La nostalgia por la jaula de los años 80
Ese día no quería ver la televisión nacional sino algún documental del paquete, pero al encender la pantalla allí estaba Ramiro Valdés, disertando ante la Asamblea Nacional sobre el desvío de recursos, el eufemismo oficial para hablar del robo al Estado, y cómo "los valores éticos" se habían deteriorado en la sociedad cubana con la llegada del Período Especial. En el tono de sus palabras se intuía una nostalgia por los años 80, por aquella década "dorada" anterior a la crisis económica.
Una remembranza similar percibo en muchos cubanos mayores de 40 años que consideran aquel momento como el mejor que se ha vivido en los últimos 60 años de socialismo en la Isla. La añoranza los lleva a teñir de tonos rosados todo lo ocurrido en esa década. Con una memoria muy selectiva recuerdan que los mercados estaban llenos de productos, que el pan y los huevos se vendían por la libre y no a través del mercado racionado, que con un salario medio se podía comprar suficiente comida para alimentar a una familia y que el transporte público funcionaba con numerosas rutas y suficientes vehículos.
Los melancólicos por la pérdida de esos tiempos obvian el control que la Plaza de la Revolución ejercía sobre cada aspecto de la vida de los individuos
Olvidan la sombras de aquellos años y solo resaltan sus luces. Los melancólicos por la pérdida de esos tiempos obvian el control que la Plaza de la Revolución ejercía sobre cada aspecto de la vida de los individuos. Eran años en que solo podíamos comprar en tiendas estatales, ver la televisión controlada por el Partido Comunista y viajar fuera del país en misión oficial. Cada pantalón, camisa o par de zapatos que llevábamos puestos habían sido adquiridos a través de la cartilla de racionamiento de productos industriales y los muebles de nuestras casas también provenían de ese mercado o los habíamos heredado de padres y abuelos.

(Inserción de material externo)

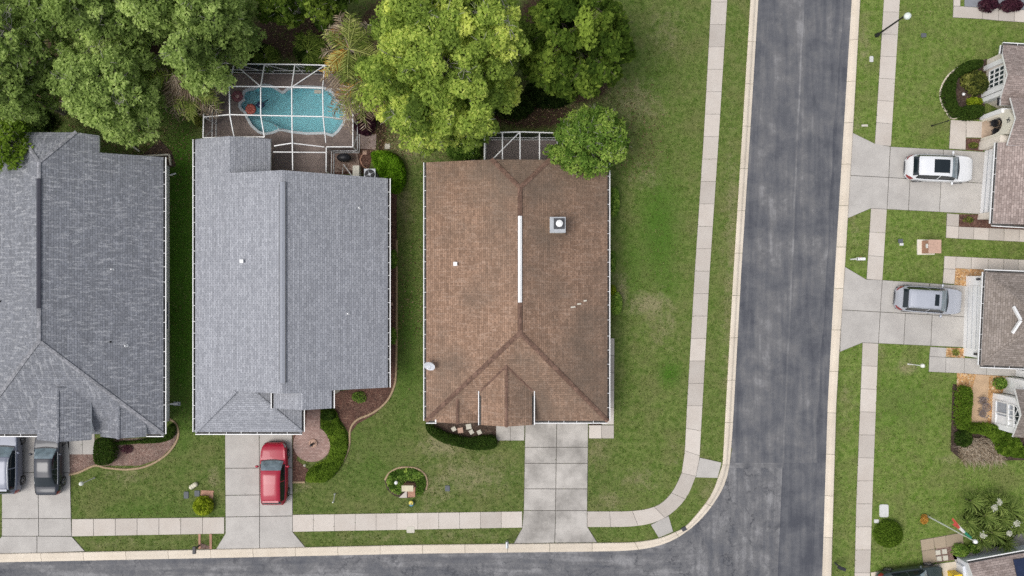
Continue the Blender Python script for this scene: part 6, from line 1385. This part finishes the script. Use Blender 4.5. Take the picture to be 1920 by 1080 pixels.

El entramado represivo funcionaba como un reloj y los 80 habían arrancado con los actos de repudio alrededor de la Embajada de Perú. Con todos los trabajadores del país vinculados al sector estatal, los mecanismos de coacción para lograr la mansedumbre social eran muy efectivos. Las llamadas verificaciones, que consistían en indagar e investigar en el barrio sobre el comportamiento de todo aquel que aspirara a ascender en la escala laboral, obtener un bono para comprar un refrigerador o una beca para estudiar en los países socialistas, estaban totalmente engrasados y parecían omnipresentes.
Hacer contacto con un extranjero era considerado un delito y tener correspondencia con los familiares emigrados, una probable mancha en el expediente. El ateísmo imperante colocó una máscara sobre aquellos que profesaban alguna creencia religiosa y en los "cuéntame tu vida" indispensables para entrar a un trabajo o alcanzar un ascenso había que confesar si se tenía una creencia religiosa y si se practicaba.
La gente tenía mucho más miedo a emitir una opinión crítica que ahora, los grupos disidentes estaban reducidos a su mínima expresión y, entre escuelas en el campo y campamentos de pioneros, los niños de entonces recibíamos un completo lavado de cerebro y adoctrinamiento ideológico. Todos los escritores, para ver publicadas sus obras, tenían que entrar por el aro de la censura oficial o ver languidecer sus textos en una gaveta, los músicos solo podían grabar sus discos en estudios oficiales, los pintores exponer sus obras en galerías de gestión gubernamental y los taxistas conducir los vehículos de chapa azul estatal.
La situación económica no se correspondía con la eficiencia o productividad del país, sino con la "tubería" de subsidios que llegaba desde la Unión Soviética
Además de que el totalitarismo estaba en su momento de esplendor en cuanto a control de la sociedad, la situación económica no se correspondía con la eficiencia o productividad del país, sino con la "tubería" de subsidios que llegaba desde la Unión Soviética. El Kremlin sostenía una burbuja de falsa prosperidad que estalló en cuanto la propia URSS se deshizo en varios pedazos y los viejos camaradas cambiaron la hoz y el martillo por la economía de mercado.
Los años 80 no deben recordarse por las latas de leche condensada que abundaban en los anaqueles, tampoco por los mercaditos donde era posible comprar jugos de Bulgaria a precios muy baratos o frutas en conservas provenientes de cualquier país del Consejo de Ayuda Mutua Económica (CAME), mucho menos por las revistas de intensos colores que llenaban los estanquillos promoviendo un modelo fallido con títulos rimbombantes.
A los 80 hay que evocarlos en su justa medida: la década en que la jaula fue más efectiva, en que Fidel Castro tuvo suficiente alpiste a su disposición para hacer que aceptáramos silenciosamente los barrotes.